_TASK DESCRIPTION_
Would you copy out the whole listing exactly as given?

_MATERIAL PROVIDED_
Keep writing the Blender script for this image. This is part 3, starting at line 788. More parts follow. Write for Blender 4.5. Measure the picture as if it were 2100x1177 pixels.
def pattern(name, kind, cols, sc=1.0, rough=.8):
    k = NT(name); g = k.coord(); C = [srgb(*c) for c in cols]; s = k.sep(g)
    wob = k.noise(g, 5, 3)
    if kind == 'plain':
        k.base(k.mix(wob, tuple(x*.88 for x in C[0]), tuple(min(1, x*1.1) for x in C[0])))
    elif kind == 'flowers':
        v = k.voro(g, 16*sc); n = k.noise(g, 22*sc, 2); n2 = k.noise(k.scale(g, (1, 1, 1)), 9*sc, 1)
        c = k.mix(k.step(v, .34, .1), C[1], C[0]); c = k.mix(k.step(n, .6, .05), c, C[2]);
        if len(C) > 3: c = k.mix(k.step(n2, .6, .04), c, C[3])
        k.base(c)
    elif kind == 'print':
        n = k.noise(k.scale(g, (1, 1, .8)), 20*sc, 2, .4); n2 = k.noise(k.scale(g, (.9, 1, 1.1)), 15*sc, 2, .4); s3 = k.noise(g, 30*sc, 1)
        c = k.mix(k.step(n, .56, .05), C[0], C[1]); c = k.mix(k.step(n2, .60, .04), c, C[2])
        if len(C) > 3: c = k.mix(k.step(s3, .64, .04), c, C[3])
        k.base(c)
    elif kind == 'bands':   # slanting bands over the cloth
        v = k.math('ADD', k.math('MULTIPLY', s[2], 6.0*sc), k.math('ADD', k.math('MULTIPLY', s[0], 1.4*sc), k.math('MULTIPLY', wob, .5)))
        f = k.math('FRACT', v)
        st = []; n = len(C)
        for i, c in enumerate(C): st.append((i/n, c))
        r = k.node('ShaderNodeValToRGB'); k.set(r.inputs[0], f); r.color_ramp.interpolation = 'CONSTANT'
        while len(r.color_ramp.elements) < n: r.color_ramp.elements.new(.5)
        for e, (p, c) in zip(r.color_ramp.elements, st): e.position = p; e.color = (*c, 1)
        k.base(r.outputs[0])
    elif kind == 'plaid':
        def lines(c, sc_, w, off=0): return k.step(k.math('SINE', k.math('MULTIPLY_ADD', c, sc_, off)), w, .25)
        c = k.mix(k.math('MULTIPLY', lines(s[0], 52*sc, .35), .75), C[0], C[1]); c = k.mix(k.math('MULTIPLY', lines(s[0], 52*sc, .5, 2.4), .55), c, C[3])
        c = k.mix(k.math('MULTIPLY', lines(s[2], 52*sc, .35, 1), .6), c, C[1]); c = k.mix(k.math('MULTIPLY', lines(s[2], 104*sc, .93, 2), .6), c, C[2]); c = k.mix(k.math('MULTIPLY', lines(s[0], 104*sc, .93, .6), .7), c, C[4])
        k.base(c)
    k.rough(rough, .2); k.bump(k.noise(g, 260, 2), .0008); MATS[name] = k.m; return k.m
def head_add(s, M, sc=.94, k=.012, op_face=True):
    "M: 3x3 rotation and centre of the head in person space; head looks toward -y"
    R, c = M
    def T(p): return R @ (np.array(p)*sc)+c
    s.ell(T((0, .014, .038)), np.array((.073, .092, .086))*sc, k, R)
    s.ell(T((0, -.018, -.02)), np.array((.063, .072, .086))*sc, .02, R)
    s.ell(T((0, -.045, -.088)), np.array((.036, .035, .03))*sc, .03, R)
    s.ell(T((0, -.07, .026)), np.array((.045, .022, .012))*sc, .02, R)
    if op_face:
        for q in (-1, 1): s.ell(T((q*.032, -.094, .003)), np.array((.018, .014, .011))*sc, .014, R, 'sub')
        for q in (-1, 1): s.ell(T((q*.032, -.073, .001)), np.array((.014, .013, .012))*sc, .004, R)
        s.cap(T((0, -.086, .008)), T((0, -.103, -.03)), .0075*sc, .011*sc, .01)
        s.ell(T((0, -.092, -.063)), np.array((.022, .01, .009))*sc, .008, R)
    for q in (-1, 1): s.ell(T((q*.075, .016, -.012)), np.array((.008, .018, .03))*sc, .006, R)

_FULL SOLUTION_
Keep writing the Blender script for this image. This is part 3, starting at line 788. More parts follow. Write for Blender 4.5. Measure the picture as if it were 2100x1177 pixels.
def pattern(name, kind, cols, sc=1.0, rough=.8):
    k = NT(name); g = k.coord(); C = [srgb(*c) for c in cols]; s = k.sep(g)
    wob = k.noise(g, 5, 3)
    if kind == 'plain':
        k.base(k.mix(wob, tuple(x*.88 for x in C[0]), tuple(min(1, x*1.1) for x in C[0])))
    elif kind == 'flowers':
        v = k.voro(g, 16*sc); n = k.noise(g, 22*sc, 2); n2 = k.noise(k.scale(g, (1, 1, 1)), 9*sc, 1)
        c = k.mix(k.step(v, .34, .1), C[1], C[0]); c = k.mix(k.step(n, .6, .05), c, C[2]);
        if len(C) > 3: c = k.mix(k.step(n2, .6, .04), c, C[3])
        k.base(c)
    elif kind == 'print':
        n = k.noise(k.scale(g, (1, 1, .8)), 20*sc, 2, .4); n2 = k.noise(k.scale(g, (.9, 1, 1.1)), 15*sc, 2, .4); s3 = k.noise(g, 30*sc, 1)
        c = k.mix(k.step(n, .56, .05), C[0], C[1]); c = k.mix(k.step(n2, .60, .04), c, C[2])
        if len(C) > 3: c = k.mix(k.step(s3, .64, .04), c, C[3])
        k.base(c)
    elif kind == 'bands':   # slanting bands over the cloth
        v = k.math('ADD', k.math('MULTIPLY', s[2], 6.0*sc), k.math('ADD', k.math('MULTIPLY', s[0], 1.4*sc), k.math('MULTIPLY', wob, .5)))
        f = k.math('FRACT', v)
        st = []; n = len(C)
        for i, c in enumerate(C): st.append((i/n, c))
        r = k.node('ShaderNodeValToRGB'); k.set(r.inputs[0], f); r.color_ramp.interpolation = 'CONSTANT'
        while len(r.color_ramp.elements) < n: r.color_ramp.elements.new(.5)
        for e, (p, c) in zip(r.color_ramp.elements, st): e.position = p; e.color = (*c, 1)
        k.base(r.outputs[0])
    elif kind == 'plaid':
        def lines(c, sc_, w, off=0): return k.step(k.math('SINE', k.math('MULTIPLY_ADD', c, sc_, off)), w, .25)
        c = k.mix(k.math('MULTIPLY', lines(s[0], 52*sc, .35), .75), C[0], C[1]); c = k.mix(k.math('MULTIPLY', lines(s[0], 52*sc, .5, 2.4), .55), c, C[3])
        c = k.mix(k.math('MULTIPLY', lines(s[2], 52*sc, .35, 1), .6), c, C[1]); c = k.mix(k.math('MULTIPLY', lines(s[2], 104*sc, .93, 2), .6), c, C[2]); c = k.mix(k.math('MULTIPLY', lines(s[0], 104*sc, .93, .6), .7), c, C[4])
        k.base(c)
    k.rough(rough, .2); k.bump(k.noise(g, 260, 2), .0008); MATS[name] = k.m; return k.m
def head_add(s, M, sc=.94, k=.012, op_face=True):
    "M: 3x3 rotation and centre of the head in person space; head looks toward -y"
    R, c = M
    def T(p): return R @ (np.array(p)*sc)+c
    s.ell(T((0, .014, .038)), np.array((.073, .092, .086))*sc, k, R)
    s.ell(T((0, -.018, -.02)), np.array((.063, .072, .086))*sc, .02, R)
    s.ell(T((0, -.045, -.088)), np.array((.036, .035, .03))*sc, .03, R)
    s.ell(T((0, -.07, .026)), np.array((.045, .022, .012))*sc, .02, R)
    if op_face:
        for q in (-1, 1): s.ell(T((q*.032, -.094, .003)), np.array((.018, .014, .011))*sc, .014, R, 'sub')
        for q in (-1, 1): s.ell(T((q*.032, -.073, .001)), np.array((.014, .013, .012))*sc, .004, R)
        s.cap(T((0, -.086, .008)), T((0, -.103, -.03)), .0075*sc, .011*sc, .01)
        s.ell(T((0, -.092, -.063)), np.array((.022, .01, .009))*sc, .008, R)
    for q in (-1, 1): s.ell(T((q*.075, .016, -.012)), np.array((.008, .018, .03))*sc, .006, R)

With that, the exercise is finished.